Узел. Поэты. Дружбы. Разрывы. Из литературного быта конца 20-х — 30-х годов - Наталья Александровна Громова
Петровский написал стихи «Лейтенант Кукель». Материальный знак, стертый историей. Вишневский написал «Оптимистическую трагедию» — построение ложное и патетическое.
Раскольников был выброшен из окна с четвертого этажа гостиницы в Грассе агентами Сталина.
Дм. Петровский. Автобиография[451]
Парткомитет Союза советских писателей и Секретарю Союза тов. Ставскому
Члена Союза писателей (чл. билет № 857) Дмитрия Васильевича Петровского
Заявление (набросок биографии)
Дорогие товарищи!
Я, вероятно, был бы непоследовательным, переживая то, что я сейчас переживаю, и не делая выводов для себя, — т. е. отказываясь или откладывая поступок, к которому приводят эти выводы. Между тем — я человек поступка, и, если бы иначе, я не имел бы ни лица поэта, ни человеческой биографии.
Что же это за мысли, выводы — и о каком поступке идет здесь речь.
Прежде чем сказать это, я должен изобразить кривую (или прямую, судите сами) моей биографии.
Родившись в 1892 г. в семье сельского священника, я воспитывался сначала в бурсе и семинарии (Черниговской), парты которой я четырнадцатилетним мальчуганом сознательно предпочел школьному образованию экстерном, решившись сдавать экзамены и получать образование по линии гражданской (а не духовной), и получил «аттестат зрелости» в 1910 г.
С 13-летнего возраста я могу считать себя до известной степени политически сознательным, и этому раннему для того времени политическому развитию виною отчасти являлась именно та среда, на которую я был обречен своим рождением (в семье священника) и от которой отталкивался (среда казенной поповщины), — хотя отца своего я не могу поставить в этот ряд, но об этом здесь распространяться не буду. Отчасти же то, что к этому времени — 1905 г. — моим другом и пестуном стал недостреленный Куропаткиным при расстреле солдат восставшего на Дальнем Востоке полка, разжалованный солдат японской войны, высланный в качестве сумасшедшего и отданный на попечение моего отца, поднадзорный мой дядько (брат отца), слесарь по профессии (Н. В. Петровский).
1905 год прошел для меня недаром: будучи 13-летним мальчуганом, я понимал всю трагедию борьбы через своего взрослого друга — участника этой борьбы и трагедии, временно угодившего в сумасшедший дом.

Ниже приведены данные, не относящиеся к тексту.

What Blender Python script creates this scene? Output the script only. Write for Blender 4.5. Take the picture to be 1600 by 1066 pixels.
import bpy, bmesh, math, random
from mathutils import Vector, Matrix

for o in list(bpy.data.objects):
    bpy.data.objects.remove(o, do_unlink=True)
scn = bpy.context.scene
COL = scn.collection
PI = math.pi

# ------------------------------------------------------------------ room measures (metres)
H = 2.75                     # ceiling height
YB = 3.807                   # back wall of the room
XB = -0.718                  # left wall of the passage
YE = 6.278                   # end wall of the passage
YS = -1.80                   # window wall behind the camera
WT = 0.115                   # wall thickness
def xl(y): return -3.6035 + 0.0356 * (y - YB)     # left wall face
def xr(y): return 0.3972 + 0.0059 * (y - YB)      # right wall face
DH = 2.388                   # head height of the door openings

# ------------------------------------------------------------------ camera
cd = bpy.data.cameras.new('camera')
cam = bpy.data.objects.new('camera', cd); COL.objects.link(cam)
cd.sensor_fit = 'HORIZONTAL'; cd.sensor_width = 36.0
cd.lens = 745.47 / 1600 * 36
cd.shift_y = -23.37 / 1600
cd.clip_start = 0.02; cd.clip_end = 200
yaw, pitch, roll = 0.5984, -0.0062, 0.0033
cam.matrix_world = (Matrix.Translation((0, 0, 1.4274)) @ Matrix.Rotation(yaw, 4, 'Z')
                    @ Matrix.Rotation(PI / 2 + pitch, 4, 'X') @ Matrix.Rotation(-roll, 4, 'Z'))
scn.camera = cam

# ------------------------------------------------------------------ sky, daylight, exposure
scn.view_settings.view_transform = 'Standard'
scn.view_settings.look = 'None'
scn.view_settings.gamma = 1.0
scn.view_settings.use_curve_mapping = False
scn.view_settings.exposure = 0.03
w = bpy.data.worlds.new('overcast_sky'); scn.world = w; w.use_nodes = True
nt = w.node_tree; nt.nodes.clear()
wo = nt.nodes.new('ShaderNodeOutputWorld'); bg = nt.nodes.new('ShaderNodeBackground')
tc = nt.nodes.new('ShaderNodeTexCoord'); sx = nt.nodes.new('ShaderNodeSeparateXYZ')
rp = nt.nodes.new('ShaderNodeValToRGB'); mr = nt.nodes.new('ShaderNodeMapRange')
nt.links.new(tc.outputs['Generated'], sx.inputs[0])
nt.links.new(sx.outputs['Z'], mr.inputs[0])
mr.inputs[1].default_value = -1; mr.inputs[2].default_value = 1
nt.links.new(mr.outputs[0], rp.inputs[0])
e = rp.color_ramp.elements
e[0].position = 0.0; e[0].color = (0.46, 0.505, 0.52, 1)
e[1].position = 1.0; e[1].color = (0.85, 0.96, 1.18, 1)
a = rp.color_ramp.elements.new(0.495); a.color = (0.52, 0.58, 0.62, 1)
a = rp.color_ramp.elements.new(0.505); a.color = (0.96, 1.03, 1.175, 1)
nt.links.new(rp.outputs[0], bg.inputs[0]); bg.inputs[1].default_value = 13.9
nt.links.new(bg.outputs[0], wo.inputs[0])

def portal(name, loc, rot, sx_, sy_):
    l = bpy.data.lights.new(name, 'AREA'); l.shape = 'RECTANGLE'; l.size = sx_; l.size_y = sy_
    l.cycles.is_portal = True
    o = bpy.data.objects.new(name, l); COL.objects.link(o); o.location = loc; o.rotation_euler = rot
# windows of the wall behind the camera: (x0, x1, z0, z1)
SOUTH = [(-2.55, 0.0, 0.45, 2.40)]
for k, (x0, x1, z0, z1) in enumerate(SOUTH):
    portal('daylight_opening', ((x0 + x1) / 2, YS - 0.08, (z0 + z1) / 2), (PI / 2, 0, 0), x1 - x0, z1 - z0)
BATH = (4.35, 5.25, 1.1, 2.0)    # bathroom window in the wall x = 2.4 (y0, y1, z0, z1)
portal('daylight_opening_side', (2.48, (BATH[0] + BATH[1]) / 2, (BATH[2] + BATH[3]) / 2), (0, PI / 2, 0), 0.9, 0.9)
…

Эта деталь с детства вырастила меня и моих братьев-революционеров, и под этим знаком сложилась моя личность[452].
Полоса между 1905 и 1914 гг. — прошла для меня под знаком политического развития. Но моя напряженная эмоциональность (нервность) требовала моего разрешения, и, увидев себя неспособным подчас к прямому подчинению и выполнению рядовой партийной дисциплины в эти детские годы, я, выверив себя, нашел, что эта (эмоциональная) сторона моей индивидуальности должна принадлежать искусству.
Так как слова, которые я тогда только и способен был произносить, явились бы проклятьями царизму, а я был еще недостаточно возмужалым, чтобы быть услышанным, мне не оставалось другого выбора, чем искусство, лишенное слова, — живопись. Одаренность моя в этой области определилась почти сразу. Следовательно, с одной стороны, я окунулся в мир чистой эстетики (французские импрессионисты определяли в то время высокую степень живописного восприятия), — а с другой же стороны, я не совсем порывал со своими политическими настроениями, хотя и отказался от партийных обязывающих связей с группой анархистов, к которым я примыкал первоначально, определил свой выбор по тому же признаку резкости своего юношеского характера. Бакунин биографически был притягателен для меня как романтика и своими чертами романтика оттеснял в моем юношеском представлении спокойного и, как мне тогда казалось, «холодного» и «классического» Маркса.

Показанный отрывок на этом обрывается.